When you are developing a leadership program to uplift the capability of leaders one of the behavioural traits that isn’t likely to make the framework is fairness.

This isn’t surprising because fairness isn’t usually listed as a critical leadership trait for leaders. This is despite the fact that fairness is an innate human trait.  We are acutely attuned to when we feel we are being treated fairly or otherwise.  Indeed, this starts from a very early age with the inevitable child’s wail of ‘That’s not fair!’.  This need for fairness carries into our adult years and into the workplace.

Fairness is instinctual

Dr Sarah Brosnan from Georgia State’s departments of Psychology and Philosophy and Dr Frans de Waal from the Psychology Department at Emory University examined the behaviour that arises when primates (our closest related species) witness equal and unequal rewards being given.

Their paper, “Monkeys Reject Unequal Pay,” which was published in Nature magazine in 2003, studied the brown capuchin monkeys.  Their research found that the monkeys became agitated and refused to perform a task when another monkey (who they could see) received a better reward for doing the same task.

This plays out in the work environment all the time, particularly with pay, and reward and recognition schemes.   Team members may be very happy with their remuneration until they discover their colleague, who they believe worked less than them, got more than them.

Perception plays a part

While pay and rewards aren’t the ultimate motivational driver, they are a de-motivator. People compare themselves to others in terms of outcomes (benefits and rewards) and inputs (effort, time expended, skill level and ability).

People don’t want to be unfairly treated.  If a person believes they work harder than someone else, and yet they are paid less, they’ll be unhappy.  While we would commonly see this as fairness, in research terms it is known as equity theory.

As Furnham and Taylor in their book ‘Bad Apples: Identify, prevent and manage negative behaviour at work’, state: “Equity theory is concerned with outcomes and inputs as they are perceived by the people involved, not as they actually are”.

What happens in practice is that the greater the perceived inequity, the greater the motivation for the person to try and find a way to restore the balance.  How they do this will vary, but it can lead to an employee being less productive, taking more sick leave or committing fraud as the person tries to find a way to fix the inequity.

Manage perception and reality

The challenge is that what is fair or unfair is based on a person’s interpretation of what’s happening, so perception plays a large part in a person’s view. Regardless of the merit (or otherwise) of that perception, the outcome is a sustained impact on a person’s motivation and the team’s morale.

Leaders play a key role in ensuring that the amount their team members are paid is fairly distributed and that people are fairly recognised for their efforts.  They also play a similar role in ensuring team members are treated fairly in terms of the amount of care and attention the leader pays to them.

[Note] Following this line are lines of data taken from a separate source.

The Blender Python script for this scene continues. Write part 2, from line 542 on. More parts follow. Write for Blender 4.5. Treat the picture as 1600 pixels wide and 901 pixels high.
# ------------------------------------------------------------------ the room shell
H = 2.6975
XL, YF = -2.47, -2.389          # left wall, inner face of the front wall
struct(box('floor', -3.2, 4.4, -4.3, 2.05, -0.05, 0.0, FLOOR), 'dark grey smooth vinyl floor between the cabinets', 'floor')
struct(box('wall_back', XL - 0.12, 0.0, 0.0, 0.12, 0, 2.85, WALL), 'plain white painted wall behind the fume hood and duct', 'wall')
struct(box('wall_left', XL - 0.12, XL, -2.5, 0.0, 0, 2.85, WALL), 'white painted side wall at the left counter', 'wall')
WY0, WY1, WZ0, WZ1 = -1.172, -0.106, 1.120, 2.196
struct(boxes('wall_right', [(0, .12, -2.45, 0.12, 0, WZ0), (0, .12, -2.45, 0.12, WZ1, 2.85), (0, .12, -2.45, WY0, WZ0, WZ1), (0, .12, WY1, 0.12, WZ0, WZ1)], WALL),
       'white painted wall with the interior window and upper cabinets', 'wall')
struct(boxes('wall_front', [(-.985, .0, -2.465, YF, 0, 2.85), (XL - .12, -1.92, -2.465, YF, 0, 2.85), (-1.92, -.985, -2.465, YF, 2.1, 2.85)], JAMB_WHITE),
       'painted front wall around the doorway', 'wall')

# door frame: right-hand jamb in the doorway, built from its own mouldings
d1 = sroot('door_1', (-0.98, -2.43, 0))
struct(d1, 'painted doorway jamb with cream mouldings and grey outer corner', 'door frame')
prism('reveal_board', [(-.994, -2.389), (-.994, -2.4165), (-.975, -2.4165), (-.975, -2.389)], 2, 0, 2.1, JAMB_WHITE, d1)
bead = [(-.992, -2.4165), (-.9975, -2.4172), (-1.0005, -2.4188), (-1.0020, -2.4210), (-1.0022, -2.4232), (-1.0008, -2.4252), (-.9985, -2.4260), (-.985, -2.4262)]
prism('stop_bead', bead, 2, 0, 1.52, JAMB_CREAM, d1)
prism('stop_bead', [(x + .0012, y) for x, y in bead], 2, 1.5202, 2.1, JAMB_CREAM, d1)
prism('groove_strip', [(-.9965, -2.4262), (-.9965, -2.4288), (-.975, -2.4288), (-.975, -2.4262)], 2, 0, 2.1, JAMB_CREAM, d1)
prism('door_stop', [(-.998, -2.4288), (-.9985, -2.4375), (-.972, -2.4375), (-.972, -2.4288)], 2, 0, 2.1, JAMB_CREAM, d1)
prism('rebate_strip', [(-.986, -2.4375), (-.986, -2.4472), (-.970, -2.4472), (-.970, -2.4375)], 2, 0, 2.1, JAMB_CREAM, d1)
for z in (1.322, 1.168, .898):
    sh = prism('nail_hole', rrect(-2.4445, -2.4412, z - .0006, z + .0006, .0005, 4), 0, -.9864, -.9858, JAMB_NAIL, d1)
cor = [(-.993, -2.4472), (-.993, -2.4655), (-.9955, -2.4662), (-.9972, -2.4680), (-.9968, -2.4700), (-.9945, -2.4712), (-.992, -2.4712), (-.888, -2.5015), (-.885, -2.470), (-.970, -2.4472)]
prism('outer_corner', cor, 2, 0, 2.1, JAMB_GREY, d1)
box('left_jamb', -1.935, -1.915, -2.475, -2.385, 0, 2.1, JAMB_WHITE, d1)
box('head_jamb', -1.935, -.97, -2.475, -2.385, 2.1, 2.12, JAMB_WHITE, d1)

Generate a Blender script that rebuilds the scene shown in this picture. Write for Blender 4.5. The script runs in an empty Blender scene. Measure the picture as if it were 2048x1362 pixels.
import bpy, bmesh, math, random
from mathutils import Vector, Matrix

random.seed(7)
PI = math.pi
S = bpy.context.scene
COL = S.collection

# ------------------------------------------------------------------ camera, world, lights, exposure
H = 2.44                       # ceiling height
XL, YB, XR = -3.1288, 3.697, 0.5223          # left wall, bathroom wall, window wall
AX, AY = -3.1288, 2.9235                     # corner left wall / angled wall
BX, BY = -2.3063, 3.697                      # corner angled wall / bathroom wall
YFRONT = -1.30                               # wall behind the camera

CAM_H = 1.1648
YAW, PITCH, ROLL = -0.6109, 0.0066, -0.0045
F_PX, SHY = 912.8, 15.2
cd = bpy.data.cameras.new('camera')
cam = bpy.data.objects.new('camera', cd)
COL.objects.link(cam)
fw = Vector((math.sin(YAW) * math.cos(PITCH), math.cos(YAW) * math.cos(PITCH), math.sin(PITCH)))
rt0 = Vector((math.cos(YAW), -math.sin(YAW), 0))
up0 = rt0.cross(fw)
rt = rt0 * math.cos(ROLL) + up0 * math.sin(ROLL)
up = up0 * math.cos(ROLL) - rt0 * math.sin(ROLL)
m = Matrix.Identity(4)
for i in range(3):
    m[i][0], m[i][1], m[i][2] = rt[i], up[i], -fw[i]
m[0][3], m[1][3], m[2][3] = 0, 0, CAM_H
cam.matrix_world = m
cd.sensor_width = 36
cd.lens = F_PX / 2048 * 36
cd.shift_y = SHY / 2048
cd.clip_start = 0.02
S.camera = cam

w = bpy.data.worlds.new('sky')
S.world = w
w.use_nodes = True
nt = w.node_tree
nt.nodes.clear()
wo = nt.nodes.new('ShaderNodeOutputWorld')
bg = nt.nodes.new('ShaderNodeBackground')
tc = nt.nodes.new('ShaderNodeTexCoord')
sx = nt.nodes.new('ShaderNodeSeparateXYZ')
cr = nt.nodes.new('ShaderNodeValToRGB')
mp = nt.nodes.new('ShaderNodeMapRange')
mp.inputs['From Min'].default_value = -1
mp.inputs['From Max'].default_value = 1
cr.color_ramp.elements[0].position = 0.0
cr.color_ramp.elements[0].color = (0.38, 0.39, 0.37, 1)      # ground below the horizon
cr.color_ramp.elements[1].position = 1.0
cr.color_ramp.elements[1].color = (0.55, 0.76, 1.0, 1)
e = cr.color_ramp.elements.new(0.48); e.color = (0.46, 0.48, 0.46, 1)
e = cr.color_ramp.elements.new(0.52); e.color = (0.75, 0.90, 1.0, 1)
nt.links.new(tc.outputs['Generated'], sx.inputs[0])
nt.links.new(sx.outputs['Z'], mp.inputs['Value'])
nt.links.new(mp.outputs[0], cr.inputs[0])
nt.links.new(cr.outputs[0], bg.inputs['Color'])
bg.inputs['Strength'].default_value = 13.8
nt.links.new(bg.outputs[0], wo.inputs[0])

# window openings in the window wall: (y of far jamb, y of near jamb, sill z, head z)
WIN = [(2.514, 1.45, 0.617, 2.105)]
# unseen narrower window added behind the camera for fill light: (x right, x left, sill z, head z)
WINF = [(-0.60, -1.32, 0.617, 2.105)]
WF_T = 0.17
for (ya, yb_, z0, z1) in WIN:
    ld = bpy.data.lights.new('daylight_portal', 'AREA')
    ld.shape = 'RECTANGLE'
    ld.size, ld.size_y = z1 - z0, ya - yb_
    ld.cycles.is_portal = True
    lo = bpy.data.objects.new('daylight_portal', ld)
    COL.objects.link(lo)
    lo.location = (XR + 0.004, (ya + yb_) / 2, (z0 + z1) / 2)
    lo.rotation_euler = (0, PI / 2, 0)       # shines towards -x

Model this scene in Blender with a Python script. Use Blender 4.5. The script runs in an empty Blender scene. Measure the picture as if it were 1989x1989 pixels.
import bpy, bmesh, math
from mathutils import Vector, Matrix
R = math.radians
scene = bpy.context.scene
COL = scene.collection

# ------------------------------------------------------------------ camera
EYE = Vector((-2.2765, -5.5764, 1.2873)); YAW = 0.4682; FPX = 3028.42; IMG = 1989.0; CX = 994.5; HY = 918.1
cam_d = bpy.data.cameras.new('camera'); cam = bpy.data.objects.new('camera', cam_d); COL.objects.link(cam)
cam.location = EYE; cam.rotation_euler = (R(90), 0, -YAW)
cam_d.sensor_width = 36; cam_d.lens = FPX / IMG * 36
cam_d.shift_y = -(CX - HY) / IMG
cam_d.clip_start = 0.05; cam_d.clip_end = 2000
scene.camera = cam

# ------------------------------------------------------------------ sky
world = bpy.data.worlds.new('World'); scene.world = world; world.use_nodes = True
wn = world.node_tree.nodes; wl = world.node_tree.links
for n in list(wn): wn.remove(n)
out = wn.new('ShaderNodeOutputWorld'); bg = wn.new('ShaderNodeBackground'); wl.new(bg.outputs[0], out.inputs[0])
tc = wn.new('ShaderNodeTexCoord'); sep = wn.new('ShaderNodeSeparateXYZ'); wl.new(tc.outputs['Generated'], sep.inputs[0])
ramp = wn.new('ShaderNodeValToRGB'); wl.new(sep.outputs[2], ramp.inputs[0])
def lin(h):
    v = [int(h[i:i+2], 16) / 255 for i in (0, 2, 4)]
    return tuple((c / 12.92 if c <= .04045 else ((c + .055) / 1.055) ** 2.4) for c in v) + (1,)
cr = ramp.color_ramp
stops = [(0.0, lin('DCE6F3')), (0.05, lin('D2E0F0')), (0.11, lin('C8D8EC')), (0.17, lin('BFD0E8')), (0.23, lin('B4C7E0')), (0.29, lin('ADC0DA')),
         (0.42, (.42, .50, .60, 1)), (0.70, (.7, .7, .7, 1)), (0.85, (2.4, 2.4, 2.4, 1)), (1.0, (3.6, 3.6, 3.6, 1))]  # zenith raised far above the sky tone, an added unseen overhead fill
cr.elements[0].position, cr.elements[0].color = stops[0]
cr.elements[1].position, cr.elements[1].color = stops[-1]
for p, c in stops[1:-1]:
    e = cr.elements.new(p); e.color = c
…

Great leaders see value in the difference each team member brings to the team, and so they strive to recognise this unique contribution while recognising their subsequent different needs. In doing this, they aim to bring out the each person’s best in each person by ensuring they feel valued, respected and fairly treated. This is important to consider in the development of leadership programs.

Develop the capability

As the respected American journalist, Brit Hume, said: “Fairness is not an attitude. It’s a professional skill that must be developed and exercised”.

Like all leadership skills, fairness is a skill that can be learned and enhanced.  It starts with the leader understanding what drives how they think and behave in particular circumstances, and to be able to identify how that can lead to real or perceived inequity arising in how they treat team members.

Once this awareness is in place, they are then able to consider what elements of their leadership behaviour they need to adjust to mitigate that occurring.

Core to this is the leader articulating their values, which can be encompassed in a statement of the type of leader they want to be and how they live those values every day in the workplace.  This can form an integral part of a leader’s development program.